Ingente labor espiritual entre los penados en la inmediata postguerra

Una de las más importantes e incuestionables preocupaciones del Caudillo una vez terminada la guerra fue impulsar la recristianización de España, consciente como profundo católico que siempre fue de que al serle concedida la máxima responsabilidad en el gobierno de nuestra nación, un día Dios le pasaría cuenta de si, además del bien material de los españoles, había procurado el espiritual. Por eso, desde los primeros instantes puso todo su empeño en poner a disposición de los españoles cuantos asideros espirituales fueran posibles, intención que se plasmó no sólo en los libres, sino también en los penados.

En año tan temprano como 1940 –imagínense aquel momento– en todas las prisiones se consolidaba una acción religiosa y espiritual intensa y encomiable, a pesar de las circunstancias, realizada por Instituciones Penitenciarias a través de los capellanes –210 que además de su labor regular impartieron 8.592 conferencias de cultura religiosa a los penados, realizaron 110 «misiones», más otras 799 conferencia a cargo de sacerdotes no capellanes de prisiones–, monjas y Acción Católica todo ello de forma voluntaria, abnegada y metódica, bien organizada y mejor ejecutada. Y con instrucciones rigurosas y muy severas tanto a los citados como a los funcionarios para que en ningún caso se forzara a los presos en tal sentido. Durante dicho año de 1940, tal labor consiguió que comulgaran en toda España una media del 50 por ciento de los presos (variando del 30 por ciento en Madrid al 80 por ciento en Barcelona).

En el interior de las prisiones se logró el bautizo de 40 presos, siete de ellos mujeres; la Primera Comunión de 1.286 y el matrimonio canónico de 1.948, de los cuales 1.803 lo fueron de reclusos con mujeres en libertad, 100 de reclusos con reclusas y 45 de reclusas con hombres libres. Dicho apostolado en las prisiones logró también sus frutos en el exterior con el bautizo de 1.023 hijos de reclusos.

Además, la hora de la muerte natural o por ejecución también consiguió sus frutos espirituales. En 1940 fueron 1.904 los presos asistidos en su último momento por capellanes, de los cuales 1.071 consintieron en recibir los Sacramentos, muriendo sin ellos 203; es decir, el 89,4 por ciento murieron confesados, suponiendo un aceptable incremento sobre el 75 por ciento del año 1939. Se registraron conversiones de reclusos masones –se dio el caso de uno que renegó de la secta en público, se convirtió en el más eficaz auxiliar del capellán y llegó a estudiar latín, hebreo y griego escribiendo algunas obras de apologética cristiana– y de protestantes.

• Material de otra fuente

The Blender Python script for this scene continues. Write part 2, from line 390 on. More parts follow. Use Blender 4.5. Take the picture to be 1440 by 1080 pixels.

Pero junto a lo anterior, hay que destacar varios casos de extraordinaria conversión precisamente de aquellos que iban a ser ejecutados por pesar sobre ellos la pena de muerte.

Entre dichos casos, citaremos tres sobresalientes como botón de muestra:

  • J. B. B., anarquista, activo líder de las juventudes libertarias, chequista y asesino de varias personas, quien antes de su ejecución se reconcilió con Dios, mandó llamar al Arcipreste de la población donde se ubicaba el penal, escribió una carta verdaderamente apostólica a su familia y otra a la población reclusa, manifestando que su vida había sido una ficción, que sólo había una verdad: Dios, e invitándoles a acogerse como cristianos en sus brazos, muriendo así como verdadero católico apostólico y romano.
  • R.B. escribió en sus últimas horas lo siguiente: «Ya que el Sagrado Corazón, creo me pide el sacrificio de no veros más, ni siquiera en esta noche de mi vida, sólo le pido que me dé fuerzas para hacerle dignamente la ofrenda de ella… Os digo esto para que penséis que no me siento triste, mucho menos desesperado, pues ni un momento desde que tuve la pena de muerte me sentí desgraciado; antes por el contrario: fui más feliz que nunca… Si tenéis verdadera devoción al Sagrado Corazón y a la Virgen Santísima, no seréis nunca desgraciados como no lo soy yo… Me pasaría la noche escribiendo; pero aunque sé que con ello os consolaría algo, lo dejo para ocuparme de mi alma».
  • M.T. dijo que le disgustaría el indulto, pues se consideraba bien preparado y quería ofrecer la vida por el perdón de sus pecados. Antes de morir pidió permiso para rezar una oración en público.